On Monday, Morgan Stanley adjusted its stance on P10 Inc (NYSE:PX), downgrading the firm's stock from Overweight to Equalweight and reducing the price target to $9 from the previous $12. The decision reflects the analyst's perspective on the company's growth and earnings potential amid a challenging fundraising environment.
P10 Inc, known for its focus on the lower middle market within the private sector, is anticipated to achieve an average organic growth rate of 11% over the next three years. However, the expected earnings per share (EPS) compound annual growth rate (CAGR) is just 9%. The company's management is set to ramp up investments, which is likely to affect the margin profile negatively due to the current fundraising difficulties.

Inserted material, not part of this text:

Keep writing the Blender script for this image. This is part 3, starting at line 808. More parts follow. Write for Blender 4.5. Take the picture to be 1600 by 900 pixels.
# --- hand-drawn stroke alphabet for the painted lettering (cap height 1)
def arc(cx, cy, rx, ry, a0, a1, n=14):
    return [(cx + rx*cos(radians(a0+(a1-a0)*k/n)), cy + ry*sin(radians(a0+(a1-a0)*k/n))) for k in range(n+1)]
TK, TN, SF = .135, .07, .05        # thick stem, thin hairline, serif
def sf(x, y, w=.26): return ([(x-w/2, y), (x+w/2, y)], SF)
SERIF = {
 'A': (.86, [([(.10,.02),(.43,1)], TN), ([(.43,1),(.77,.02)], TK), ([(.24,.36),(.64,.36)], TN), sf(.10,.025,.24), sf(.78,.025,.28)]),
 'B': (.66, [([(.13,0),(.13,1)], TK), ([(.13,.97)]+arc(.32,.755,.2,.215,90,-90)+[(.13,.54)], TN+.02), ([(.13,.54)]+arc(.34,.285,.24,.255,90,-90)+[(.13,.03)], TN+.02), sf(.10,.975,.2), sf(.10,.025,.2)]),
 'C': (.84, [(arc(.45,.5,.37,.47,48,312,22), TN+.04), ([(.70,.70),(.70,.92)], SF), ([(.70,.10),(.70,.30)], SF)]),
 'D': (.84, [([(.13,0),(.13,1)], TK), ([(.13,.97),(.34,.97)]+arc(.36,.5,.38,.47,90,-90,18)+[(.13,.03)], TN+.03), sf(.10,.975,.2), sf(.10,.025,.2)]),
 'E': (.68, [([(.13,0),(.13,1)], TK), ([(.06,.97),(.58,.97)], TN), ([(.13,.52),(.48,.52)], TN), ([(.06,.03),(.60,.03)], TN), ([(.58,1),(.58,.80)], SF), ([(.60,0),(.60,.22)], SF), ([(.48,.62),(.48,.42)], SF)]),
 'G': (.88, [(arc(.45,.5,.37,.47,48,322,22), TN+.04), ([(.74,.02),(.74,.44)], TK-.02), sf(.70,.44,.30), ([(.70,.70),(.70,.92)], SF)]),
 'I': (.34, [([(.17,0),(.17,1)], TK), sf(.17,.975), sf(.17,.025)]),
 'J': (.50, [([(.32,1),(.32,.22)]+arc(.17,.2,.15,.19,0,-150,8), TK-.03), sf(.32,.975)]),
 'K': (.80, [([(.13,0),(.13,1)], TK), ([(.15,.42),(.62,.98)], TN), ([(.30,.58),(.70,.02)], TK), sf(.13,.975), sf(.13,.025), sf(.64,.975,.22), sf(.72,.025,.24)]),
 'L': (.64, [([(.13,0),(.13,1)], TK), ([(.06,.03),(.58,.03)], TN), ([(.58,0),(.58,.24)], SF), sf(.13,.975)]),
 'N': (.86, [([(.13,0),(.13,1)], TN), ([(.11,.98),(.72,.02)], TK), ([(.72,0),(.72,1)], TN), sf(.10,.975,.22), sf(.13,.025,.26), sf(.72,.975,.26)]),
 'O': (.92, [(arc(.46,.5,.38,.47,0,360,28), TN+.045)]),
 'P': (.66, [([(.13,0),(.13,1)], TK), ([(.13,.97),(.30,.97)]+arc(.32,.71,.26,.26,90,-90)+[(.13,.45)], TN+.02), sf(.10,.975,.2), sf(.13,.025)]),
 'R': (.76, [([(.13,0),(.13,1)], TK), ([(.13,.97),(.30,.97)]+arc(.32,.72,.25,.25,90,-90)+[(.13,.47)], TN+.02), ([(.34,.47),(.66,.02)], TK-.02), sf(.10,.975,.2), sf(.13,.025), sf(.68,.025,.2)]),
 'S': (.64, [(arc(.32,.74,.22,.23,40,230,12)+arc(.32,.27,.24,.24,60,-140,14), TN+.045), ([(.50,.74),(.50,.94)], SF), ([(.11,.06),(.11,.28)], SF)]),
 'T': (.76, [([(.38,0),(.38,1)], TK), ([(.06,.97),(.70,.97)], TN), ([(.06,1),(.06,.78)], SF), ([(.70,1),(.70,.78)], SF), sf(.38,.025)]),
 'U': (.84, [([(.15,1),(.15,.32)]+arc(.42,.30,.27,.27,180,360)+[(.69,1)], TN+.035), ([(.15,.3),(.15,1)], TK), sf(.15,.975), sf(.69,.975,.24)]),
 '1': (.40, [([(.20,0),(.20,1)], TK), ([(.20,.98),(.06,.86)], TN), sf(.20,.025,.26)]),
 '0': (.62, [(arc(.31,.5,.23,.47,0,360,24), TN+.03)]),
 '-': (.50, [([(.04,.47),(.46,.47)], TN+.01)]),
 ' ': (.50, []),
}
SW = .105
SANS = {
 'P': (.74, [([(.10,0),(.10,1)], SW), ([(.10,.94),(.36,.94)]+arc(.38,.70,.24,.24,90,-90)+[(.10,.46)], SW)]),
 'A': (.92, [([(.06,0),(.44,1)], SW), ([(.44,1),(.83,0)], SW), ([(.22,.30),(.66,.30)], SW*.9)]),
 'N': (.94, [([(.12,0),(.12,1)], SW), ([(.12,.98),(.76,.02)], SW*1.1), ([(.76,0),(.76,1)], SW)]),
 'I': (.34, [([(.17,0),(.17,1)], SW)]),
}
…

Despite the volatile market conditions, P10's fully realized fee-related earnings (FRE) model is seen as a stabilizing factor for its earnings. Nonetheless, Morgan Stanley notes that the lack of cyclical earnings streams could limit P10's upside potential as capital markets recover.

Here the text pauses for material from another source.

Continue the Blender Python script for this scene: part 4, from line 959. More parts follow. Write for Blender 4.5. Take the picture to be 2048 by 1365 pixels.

In comparison to industry peers Hamilton Lane (NASDAQ:HLNE) Incorporated and StepStone Group Inc., P10 is trading at a discount. This is attributed to its slower earnings growth and a margin reset that did not meet expectations, potentially delaying the period in which P10's valuations might align with those of its peers. The revised price target of $9 reflects these concerns and a more cautious outlook on the company's financial performance.